A la salida, sobre todo los viernes, hacíamos de aventureros del medio oeste, para enfrentarnos en encarnizadas batallas con hondas y pepa de higuerillas, hasta que el equipo enemigo sucumba o se rinda. El campo de batalla era Plasticuchayoc, hoy parte de la gran y desordenada ciudad en que se ha convertido Abancay.
Con todos estos ajetreos juveniles, interminables e inagotables, los zapatos de cuero “Made in Grauino”, hechos a mano y a medida, con planta de jebe y tachuelas de madera, para que aguanten el agua de las lluvias, apenas llegaban a setiembre u octubre. Llegaban, pero con boquerones en las puntas y con huecos en las suelas. Entonces no había más remedio que acudir a las zapatillas Mitsuwa, de la rayita azul, para usarlas como zapato de diario.
Una lavadita al paso y tiza blanca para hacerlas presentables, servían como mecanismo de camuflaje que escondía el gasto del uso diario, del cambio de color de blanco a gris.

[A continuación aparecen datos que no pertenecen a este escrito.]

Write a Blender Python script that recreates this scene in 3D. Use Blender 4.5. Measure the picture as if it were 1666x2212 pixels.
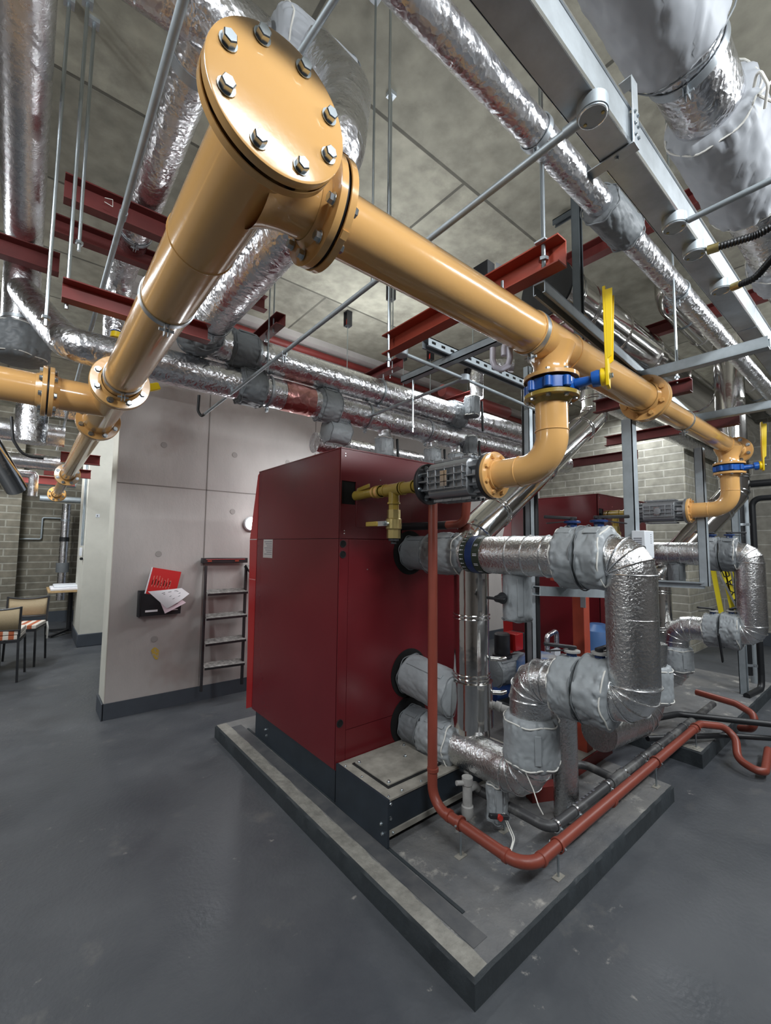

Una mañana de jueves, en el aula de Música, el profesor Bedoya, recio, bien peinado, siempre de terno verde petróleo, un perfume recargado y maletín de cuero eterno, ni bien ingresó al salón, con un gesto de repugnancia, olfateó mirando aquí y allá y lanzó: ¿Hay una llama en el salón?
Todos mutis. Unos mirando a otros y los otros a los unos. “Salgan todos e ingresan uno por uno, descalzos. Los zapatos los dejan afuera”, ordenó Bedoya.
Fui de los primeros en salir. Sentía el mundo sobre mis espaldas. Sentía la mirada burlona de todos los muchachos sobre mi baja estatura. El mal olor de las zapatillas, el olor a llama, provenía de las mías. Y no me había percatado. Ya me había familiarizado. Qué vergüenza.
No regresé. Cargado de vergüenza y temor, tomé la decisión de abandonar el colegio. Me fui a los baños, para intentar lavar las zapatillas. No pude hacerlo. Al parecer nadie reparó mi ausencia y me fui a casa.
Llorando de impotencia lavé las Mitsuwa, con jabón y escobilla de cerdas. Para el día siguiente no habían secado. Aun así, me las puse y me dirigí al colegio. No ingresé a ningún salón. La vergüenza me ganaba. Pasó el viernes. Esperé el lunes, para ver qué pasaba.
No pasó nada. Mantuve mi posición de abandonar las aulas. Salía de casa con dirección al colegio y sin que nadie me vea, me escondía y así pasaban las horas. Al cuarto día de mi aislamiento de la realidad, me encontró el profesor Vivanco, de matemáticas. Ya sabía del tema y me habló como un experto consejero. Me convenció de volver a las aulas, a la normalidad. Así lo hice y nadie dijo nada.
Cuando ingresé al salón de Vivanco, sentí que mis cabellos lacios se paraban de punta, y mis pocos bellos de los brazos se estremecían. Mi rostro quemaba. Me sentía más colorado que un camarón frito. Pasaron minutos que parecieron horas y me percaté que cada quien estaba en lo suyo.
Tomé aire, me relajé y mi mirada huidiza chocó con las del profesor Vivanco. “Gómez, por favor borra la pizarra” La normalidad me sacudió. Ya tenía puesto un zapato Bata, planta de jebe, chillando, que Laureano apresuró en comprar, cuando vio el desastre de mis Mitsuwa. Nunca le conté mi batalla de la que me rescató el “Chato” Vivanco. Cosas de niños.